In early September he was transferred and promoted to commander of 3rd Company – where Bert was by now the signaler for his Platoon. Coates lead the Company in a major action attacking Gravenstafel Spur, where he was impressed by Bert’s own coolness under fire, using him as a runner across the battlefield. Coates promoted Bert to Company signaler, to work alongside him. Basset says Coates was lightly wounded on 7 Oct but remained on duty.
It is said the men of the 15th and 3rd once assembled before him and a spokesman announced: “You are the best solider in the Battalion and the bravest and we boys will go to Hell with you.” A private in the 3rd Platoon of 3rd Company is quoted as saying: “The reason he never rose higher in the Army was because he looked after his men first ... He was the greatest socialist I’ve ever known - if there was a feed there for one you would get half of it; if there was only one bed, you’d get the bed.”
When the Battalion was transferred to fight in the Somme in March 1918, Coates again showed his courage leading a desperate charge against overwhelming forces and won a bar to his MC for his bravery, which included carrying wounded men to safety under fire. And again, he was injured. According to Basset, he slipped and injured his knee as he helped carry his men. He was later promoted to major.
After Bert’s death he wrote a letter to Bert’s mother Annie, praising Bert.

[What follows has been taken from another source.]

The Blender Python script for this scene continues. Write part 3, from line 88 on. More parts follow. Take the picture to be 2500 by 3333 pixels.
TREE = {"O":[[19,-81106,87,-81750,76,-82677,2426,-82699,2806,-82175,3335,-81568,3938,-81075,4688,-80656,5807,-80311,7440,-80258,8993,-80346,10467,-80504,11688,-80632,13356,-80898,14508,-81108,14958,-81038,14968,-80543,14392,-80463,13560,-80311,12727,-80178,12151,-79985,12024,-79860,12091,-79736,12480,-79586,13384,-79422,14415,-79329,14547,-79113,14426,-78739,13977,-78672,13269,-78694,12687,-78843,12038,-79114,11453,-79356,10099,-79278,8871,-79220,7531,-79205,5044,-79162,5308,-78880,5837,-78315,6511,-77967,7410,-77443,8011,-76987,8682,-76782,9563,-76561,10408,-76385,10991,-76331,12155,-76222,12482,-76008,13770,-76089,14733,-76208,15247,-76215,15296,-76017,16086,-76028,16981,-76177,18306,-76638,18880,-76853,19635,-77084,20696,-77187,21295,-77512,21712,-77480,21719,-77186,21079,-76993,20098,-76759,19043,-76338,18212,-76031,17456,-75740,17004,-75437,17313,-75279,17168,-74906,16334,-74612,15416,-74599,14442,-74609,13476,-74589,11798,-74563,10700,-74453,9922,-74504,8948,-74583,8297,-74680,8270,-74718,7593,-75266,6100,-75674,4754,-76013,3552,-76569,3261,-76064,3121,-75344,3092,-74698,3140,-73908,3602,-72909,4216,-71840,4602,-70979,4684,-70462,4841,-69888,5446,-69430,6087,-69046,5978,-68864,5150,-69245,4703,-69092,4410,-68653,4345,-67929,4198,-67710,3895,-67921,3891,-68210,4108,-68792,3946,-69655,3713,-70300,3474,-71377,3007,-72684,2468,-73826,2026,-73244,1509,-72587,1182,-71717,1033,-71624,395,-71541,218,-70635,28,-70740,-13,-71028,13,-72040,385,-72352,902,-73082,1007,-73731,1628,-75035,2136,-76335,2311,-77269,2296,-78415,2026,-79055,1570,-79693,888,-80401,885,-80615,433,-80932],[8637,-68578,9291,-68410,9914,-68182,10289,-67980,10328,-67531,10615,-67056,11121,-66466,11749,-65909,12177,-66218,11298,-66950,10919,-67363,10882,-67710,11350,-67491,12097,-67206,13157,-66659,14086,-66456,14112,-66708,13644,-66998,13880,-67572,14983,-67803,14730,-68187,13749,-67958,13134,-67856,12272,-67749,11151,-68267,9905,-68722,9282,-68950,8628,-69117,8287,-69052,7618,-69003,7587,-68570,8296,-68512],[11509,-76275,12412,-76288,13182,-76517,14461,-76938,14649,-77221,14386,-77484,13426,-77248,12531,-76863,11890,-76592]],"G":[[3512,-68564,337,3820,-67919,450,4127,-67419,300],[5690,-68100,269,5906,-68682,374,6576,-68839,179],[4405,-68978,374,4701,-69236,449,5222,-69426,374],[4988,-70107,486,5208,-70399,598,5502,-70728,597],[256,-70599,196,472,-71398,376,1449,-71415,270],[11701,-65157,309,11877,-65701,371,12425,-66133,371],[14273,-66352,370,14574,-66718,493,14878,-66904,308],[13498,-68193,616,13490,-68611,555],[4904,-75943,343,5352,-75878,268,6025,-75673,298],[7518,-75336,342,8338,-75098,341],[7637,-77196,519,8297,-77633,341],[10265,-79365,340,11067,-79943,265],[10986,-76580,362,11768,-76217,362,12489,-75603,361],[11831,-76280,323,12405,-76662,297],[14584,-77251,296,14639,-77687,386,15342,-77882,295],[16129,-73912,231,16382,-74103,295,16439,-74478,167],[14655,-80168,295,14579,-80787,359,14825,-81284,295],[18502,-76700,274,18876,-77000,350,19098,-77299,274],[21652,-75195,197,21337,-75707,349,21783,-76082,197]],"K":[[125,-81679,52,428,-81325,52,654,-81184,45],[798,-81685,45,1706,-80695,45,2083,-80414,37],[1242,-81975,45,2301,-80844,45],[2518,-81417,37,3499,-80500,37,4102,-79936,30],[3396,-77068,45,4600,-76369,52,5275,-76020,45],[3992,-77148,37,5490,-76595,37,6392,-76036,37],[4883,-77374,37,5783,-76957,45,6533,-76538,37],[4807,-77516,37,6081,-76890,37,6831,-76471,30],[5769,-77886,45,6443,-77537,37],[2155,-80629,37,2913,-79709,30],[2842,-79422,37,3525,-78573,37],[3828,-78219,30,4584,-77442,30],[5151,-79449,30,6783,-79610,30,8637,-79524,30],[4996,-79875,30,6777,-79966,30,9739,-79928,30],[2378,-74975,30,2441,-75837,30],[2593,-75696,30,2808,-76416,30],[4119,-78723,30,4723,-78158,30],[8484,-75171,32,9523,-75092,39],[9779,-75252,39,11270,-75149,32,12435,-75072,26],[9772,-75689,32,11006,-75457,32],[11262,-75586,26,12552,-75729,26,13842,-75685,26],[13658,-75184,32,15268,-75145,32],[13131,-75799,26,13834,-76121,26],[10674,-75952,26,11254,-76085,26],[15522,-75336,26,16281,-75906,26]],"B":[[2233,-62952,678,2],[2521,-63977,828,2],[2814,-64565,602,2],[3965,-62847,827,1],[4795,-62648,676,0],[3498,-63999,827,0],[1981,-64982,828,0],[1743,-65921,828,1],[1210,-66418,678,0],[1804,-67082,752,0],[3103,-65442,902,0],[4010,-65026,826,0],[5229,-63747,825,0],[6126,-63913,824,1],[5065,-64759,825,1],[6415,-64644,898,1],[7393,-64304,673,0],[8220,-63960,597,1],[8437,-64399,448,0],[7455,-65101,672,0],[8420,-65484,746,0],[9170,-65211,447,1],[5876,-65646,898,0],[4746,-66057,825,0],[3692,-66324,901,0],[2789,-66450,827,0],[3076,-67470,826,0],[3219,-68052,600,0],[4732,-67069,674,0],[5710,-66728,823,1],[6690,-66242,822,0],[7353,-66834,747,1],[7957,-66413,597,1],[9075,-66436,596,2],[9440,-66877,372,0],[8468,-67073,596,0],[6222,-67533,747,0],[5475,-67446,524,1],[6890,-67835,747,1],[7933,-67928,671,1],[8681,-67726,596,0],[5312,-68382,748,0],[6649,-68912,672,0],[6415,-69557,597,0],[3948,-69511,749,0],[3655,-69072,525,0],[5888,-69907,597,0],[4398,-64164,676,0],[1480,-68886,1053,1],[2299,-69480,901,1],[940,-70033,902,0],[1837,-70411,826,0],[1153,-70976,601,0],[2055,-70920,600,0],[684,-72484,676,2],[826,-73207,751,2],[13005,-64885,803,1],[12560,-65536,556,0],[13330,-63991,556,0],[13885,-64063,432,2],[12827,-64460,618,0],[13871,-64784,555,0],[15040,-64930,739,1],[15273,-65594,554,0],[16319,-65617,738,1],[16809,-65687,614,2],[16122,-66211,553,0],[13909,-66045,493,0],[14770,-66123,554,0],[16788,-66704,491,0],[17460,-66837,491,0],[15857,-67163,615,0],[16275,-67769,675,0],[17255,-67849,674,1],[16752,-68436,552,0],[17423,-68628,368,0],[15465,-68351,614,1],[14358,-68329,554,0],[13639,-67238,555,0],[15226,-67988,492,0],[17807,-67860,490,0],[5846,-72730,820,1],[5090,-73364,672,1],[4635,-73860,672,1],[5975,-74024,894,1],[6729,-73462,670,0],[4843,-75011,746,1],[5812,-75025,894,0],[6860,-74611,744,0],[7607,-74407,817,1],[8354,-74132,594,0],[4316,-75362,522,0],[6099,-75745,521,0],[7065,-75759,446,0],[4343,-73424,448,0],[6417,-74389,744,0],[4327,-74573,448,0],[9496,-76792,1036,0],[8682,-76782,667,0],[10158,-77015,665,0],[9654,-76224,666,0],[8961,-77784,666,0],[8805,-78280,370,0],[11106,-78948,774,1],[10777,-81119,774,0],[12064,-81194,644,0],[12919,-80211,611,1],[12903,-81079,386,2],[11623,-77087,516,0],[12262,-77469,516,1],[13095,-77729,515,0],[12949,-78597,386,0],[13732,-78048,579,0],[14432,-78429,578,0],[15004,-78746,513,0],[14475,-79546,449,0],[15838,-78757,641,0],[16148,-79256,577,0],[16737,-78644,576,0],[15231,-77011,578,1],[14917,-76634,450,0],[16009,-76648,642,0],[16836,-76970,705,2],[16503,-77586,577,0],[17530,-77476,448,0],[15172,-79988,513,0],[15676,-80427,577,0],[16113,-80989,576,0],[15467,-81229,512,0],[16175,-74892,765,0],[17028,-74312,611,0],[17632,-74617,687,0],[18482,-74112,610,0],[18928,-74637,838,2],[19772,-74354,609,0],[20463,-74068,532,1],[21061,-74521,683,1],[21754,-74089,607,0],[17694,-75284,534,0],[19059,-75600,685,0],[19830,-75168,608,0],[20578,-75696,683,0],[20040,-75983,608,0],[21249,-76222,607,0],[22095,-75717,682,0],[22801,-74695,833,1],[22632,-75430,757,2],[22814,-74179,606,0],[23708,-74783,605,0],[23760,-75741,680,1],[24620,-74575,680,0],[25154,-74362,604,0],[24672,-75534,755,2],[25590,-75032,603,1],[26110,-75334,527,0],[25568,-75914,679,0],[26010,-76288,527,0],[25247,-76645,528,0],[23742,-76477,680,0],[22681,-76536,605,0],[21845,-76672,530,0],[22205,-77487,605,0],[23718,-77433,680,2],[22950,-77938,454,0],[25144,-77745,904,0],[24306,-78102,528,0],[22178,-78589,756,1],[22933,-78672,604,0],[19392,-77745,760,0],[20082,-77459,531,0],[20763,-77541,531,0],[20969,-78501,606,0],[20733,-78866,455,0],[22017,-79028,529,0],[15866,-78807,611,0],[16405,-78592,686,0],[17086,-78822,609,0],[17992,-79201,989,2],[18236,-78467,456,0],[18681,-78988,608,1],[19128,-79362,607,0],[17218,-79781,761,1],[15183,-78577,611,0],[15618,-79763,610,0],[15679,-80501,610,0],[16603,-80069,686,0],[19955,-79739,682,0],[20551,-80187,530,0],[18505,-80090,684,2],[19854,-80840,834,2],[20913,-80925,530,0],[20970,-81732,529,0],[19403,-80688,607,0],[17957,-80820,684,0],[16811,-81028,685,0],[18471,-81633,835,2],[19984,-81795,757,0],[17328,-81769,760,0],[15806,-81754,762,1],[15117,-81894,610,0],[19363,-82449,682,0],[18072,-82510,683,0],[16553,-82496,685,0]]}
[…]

Coates continued his parliamentary career after the war, becoming Prime Minister from 1925-28 and he remained an influential figure in coalition governments until Michael Joseph Savage’s win for Labour in 1935. He then helped found the National Party, but split from it because he was always more of a cross partisan, co-operative worker. He joined the World War II cross-party war cabinet but died in 1943 of a heart attack, brought on by overwork. His loss was mourned by those on both sides of the political spectrum.